━━ Supplied material ━━

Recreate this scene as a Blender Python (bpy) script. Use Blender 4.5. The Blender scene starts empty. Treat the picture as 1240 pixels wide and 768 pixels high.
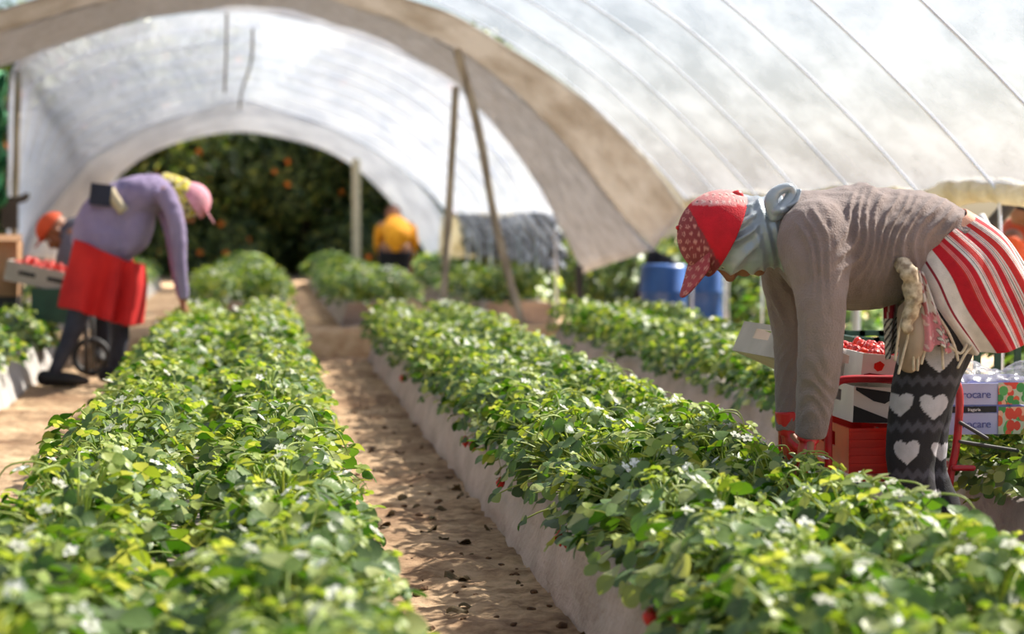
import bpy, math, random
from mathutils import Vector, Matrix, noise
R = random.Random(7)
PI = math.pi
C = bpy.context.scene.collection
F = 2400.0; CX, CY = 620.0, 384.0; VPX, VPY = 310.0, 262.0; CAMZ = 0.95

# ------------------------------------------------------------------ camera
yaw = math.atan((CX - VPX) / F)
pitch = math.atan((CY - VPY) / math.hypot(F, CX - VPX))
cam_d = bpy.data.cameras.new('camera'); cam = bpy.data.objects.new('camera', cam_d); C.objects.link(cam)
cam.location = (0, 0, CAMZ)
cam.rotation_euler = (PI / 2 - pitch, 0, -yaw)
cam_d.sensor_width = 36; cam_d.lens = 36 * F / 1240
cam_d.dof.use_dof = True; cam_d.dof.focus_distance = 5.15; cam_d.dof.aperture_fstop = 2.7
cam_d.clip_end = 300
bpy.context.scene.camera = cam
MR = Matrix.Rotation(-yaw, 3, 'Z') @ Matrix.Rotation(PI / 2 - pitch, 3, 'X')

def P(px, py, Y):
    """point of the place seen at this pixel, on the vertical plane Y metres ahead"""
    d = MR @ Vector(((px - CX) / F, -(py - CY) / F, -1))
    t = Y / d.y
    return Vector((d.x * t, Y, CAMZ + d.z * t))

# ------------------------------------------------------------------ materials
def lin(r, g, b):
    f = lambda c: (c / 255 / 12.92) if c / 255 <= 0.04045 else ((c / 255 + 0.055) / 1.055) ** 2.4
    return (f(r), f(g), f(b), 1)

def newmat(name):
    m = bpy.data.materials.new(name); m.use_nodes = True
    nt = m.node_tree
    for n in list(nt.nodes): nt.nodes.remove(n)
    out = nt.nodes.new('ShaderNodeOutputMaterial')
    return m, nt, out

def N(nt, kind, **kw):
    n = nt.nodes.new(kind)
    for k, v in kw.items():
        if k in n.inputs: n.inputs[k].default_value = v
        else: setattr(n, k, v)
    return n

def mat(name, c1, c2=None, rough=.7, scale=8, bump=.0, bscale=60, metal=0, spec=.5, stretch=(1, 1, 1), painted=False, sheen=0, alpha=1, transl=0):
    m, nt, out = newmat(name)
    L = nt.links.new
    b = N(nt, 'ShaderNodeBsdfPrincipled', Roughness=rough, Metallic=metal)
    b.inputs['Specular IOR Level'].default_value = spec
    b.inputs['Alpha'].default_value = alpha
    if sheen: b.inputs['Sheen Weight'].default_value = sheen
    tc = N(nt, 'ShaderNodeTexCoord'); mp = N(nt, 'ShaderNodeMapping'); mp.inputs['Scale'].default_value = stretch
    L(tc.outputs['Object'], mp.inputs['Vector'])
    nz = N(nt, 'ShaderNodeTexNoise', Scale=scale, Detail=6.0); L(mp.outputs[0], nz.inputs['Vector'])
    rp = N(nt, 'ShaderNodeValToRGB'); rp.color_ramp.elements[0].position = .35; rp.color_ramp.elements[1].position = .65
    L(nz.outputs[0], rp.inputs[0])
    if painted:
        at = N(nt, 'ShaderNodeAttribute', attribute_name='Col')
        rp.color_ramp.elements[0].color = (.8, .8, .8, 1); rp.color_ramp.elements[1].color = (1, 1, 1, 1)
        mx = N(nt, 'ShaderNodeMix', data_type='RGBA', blend_type='MULTIPLY'); mx.inputs[0].default_value = 1
        L(at.outputs['Color'], mx.inputs[6]); L(rp.outputs[0], mx.inputs[7]); col = mx.outputs[2]
    else:
        rp.color_ramp.elements[0].color = c1; rp.color_ramp.elements[1].color = c2 or c1
        col = rp.outputs[0]
    L(col, b.inputs['Base Color'])
    if bump:
        n2 = N(nt, 'ShaderNodeTexNoise', Scale=bscale, Detail=5.0); L(mp.outputs[0], n2.inputs['Vector'])
        bp = N(nt, 'ShaderNodeBump', Strength=bump, Distance=.01); L(n2.outputs[0], bp.inputs['Height']); L(bp.outputs[0], b.inputs['Normal'])
    sh = b.outputs[0]
    if transl:
        t = N(nt, 'ShaderNodeBsdfTranslucent'); L(col, t.inputs[0])
        ms = N(nt, 'ShaderNodeMixShader'); ms.inputs[0].default_value = transl
        L(b.outputs[0], ms.inputs[1]); L(t.outputs[0], ms.inputs[2]); sh = ms.outputs[0]
    L(sh, out.inputs[0])
    return m

def leaf_mat(name, stops, back=(.55, .62, .4, 1), rough=.42, transl=.35, backmix=.35, tcol=(1.35, 1.25, .45, 1)):
    m, nt, out = newmat(name); L = nt.links.new
    g = N(nt, 'ShaderNodeNewGeometry')
    rp = N(nt, 'ShaderNodeValToRGB'); cr = rp.color_ramp
    cr.elements[0].position = stops[0][0]; cr.elements[0].color = stops[0][1]
    cr.elements[1].position = stops[-1][0]; cr.elements[1].color = stops[-1][1]
    for p, c in stops[1:-1]:
        e = cr.elements.new(p); e.color = c
    L(g.outputs['Random Per Island'], rp.inputs[0])
    mb = N(nt, 'ShaderNodeMath', operation='MULTIPLY'); mb.inputs[1].default_value = backmix
    L(g.outputs['Backfacing'], mb.inputs[0])
    mx = N(nt, 'ShaderNodeMix', data_type='RGBA'); L(mb.outputs[0], mx.inputs[0]); L(rp.outputs[0], mx.inputs[6]); mx.inputs[7].default_value = back
    b = N(nt, 'ShaderNodeBsdfPrincipled', Roughness=rough); L(mx.outputs[2], b.inputs['Base Color'])
    b.inputs['Specular IOR Level'].default_value = .4
    tc = N(nt, 'ShaderNodeTexCoord')
    n2 = N(nt, 'ShaderNodeTexNoise', Scale=90.0, Detail=2.0); L(tc.outputs['Object'], n2.inputs['Vector'])
    bp = N(nt, 'ShaderNodeBump', Strength=.35, Distance=.004); L(n2.outputs[0], bp.inputs['Height']); L(bp.outputs[0], b.inputs['Normal'])
    t = N(nt, 'ShaderNodeBsdfTranslucent')
    mt = N(nt, 'ShaderNodeMix', data_type='RGBA', blend_type='MULTIPLY'); mt.inputs[0].default_value = 1
    L(rp.outputs[0], mt.inputs[6]); mt.inputs[7].default_value = tcol; L(mt.outputs[2], t.inputs[0])
    ms = N(nt, 'ShaderNodeMixShader'); ms.inputs[0].default_value = transl
    L(b.outputs[0], ms.inputs[1]); L(t.outputs[0], ms.inputs[2]); L(ms.outputs[0], out.inputs[0])
    return m

def film_mat(name, col, col2, through=.2, transl=.55, scale=3.0, stretch=(1, 1, 1), bump=.4):
    m, nt, out = newmat(name); L = nt.links.new
    tc = N(nt, 'ShaderNodeTexCoord'); mp = N(nt, 'ShaderNodeMapping'); mp.inputs['Scale'].default_value = stretch
    L(tc.outputs['Object'], mp.inputs['Vector'])
    nz = N(nt, 'ShaderNodeTexNoise', Scale=scale, Detail=8.0, Roughness=.65); L(mp.outputs[0], nz.inputs['Vector'])
    rp = N(nt, 'ShaderNodeValToRGB'); rp.color_ramp.elements[0].position = .38; rp.color_ramp.elements[1].position = .6
    rp.color_ramp.elements[0].color = col2; rp.color_ramp.elements[1].color = col; L(nz.outputs[0], rp.inputs[0])
    n2 = N(nt, 'ShaderNodeTexNoise', Scale=scale * 2.3, Detail=6.0, Distortion=1.5); L(mp.outputs[0], n2.inputs['Vector'])
    bp = N(nt, 'ShaderNodeBump', Strength=bump, Distance=.06); L(n2.outputs[0], bp.inputs['Height'])
    d = N(nt, 'ShaderNodeBsdfPrincipled', Roughness=.45); L(rp.outputs[0], d.inputs['Base Color']); L(bp.outputs[0], d.inputs['Normal'])
    t = N(nt, 'ShaderNodeBsdfTranslucent'); L(rp.outputs[0], t.inputs[0]); L(bp.outputs[0], t.inputs['Normal'])
    a = N(nt, 'ShaderNodeMixShader'); a.inputs[0].default_value = transl; L(d.outputs[0], a.inputs[1]); L(t.outputs[0], a.inputs[2])
    tr = N(nt, 'ShaderNodeBsdfTransparent')
    z = N(nt, 'ShaderNodeMixShader'); z.inputs[0].default_value = through; L(a.outputs[0], z.inputs[1]); L(tr.outputs[0], z.inputs[2])
    L(z.outputs[0], out.inputs[0])
    return m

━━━

### What you are asked to do
Go from the first line of the data above to the line containing "F = 2400.0;" and retype exactly those lines, both included, but none of the pictures.

### Output for this task
Recreate this scene as a Blender Python (bpy) script. Use Blender 4.5. The Blender scene starts empty. Treat the picture as 1240 pixels wide and 768 pixels high.
import bpy, math, random
from mathutils import Vector, Matrix, noise
R = random.Random(7)
PI = math.pi
C = bpy.context.scene.collection
F = 2400.0; CX, CY = 620.0, 384.0; VPX, VPY = 310.0, 262.0; CAMZ = 0.95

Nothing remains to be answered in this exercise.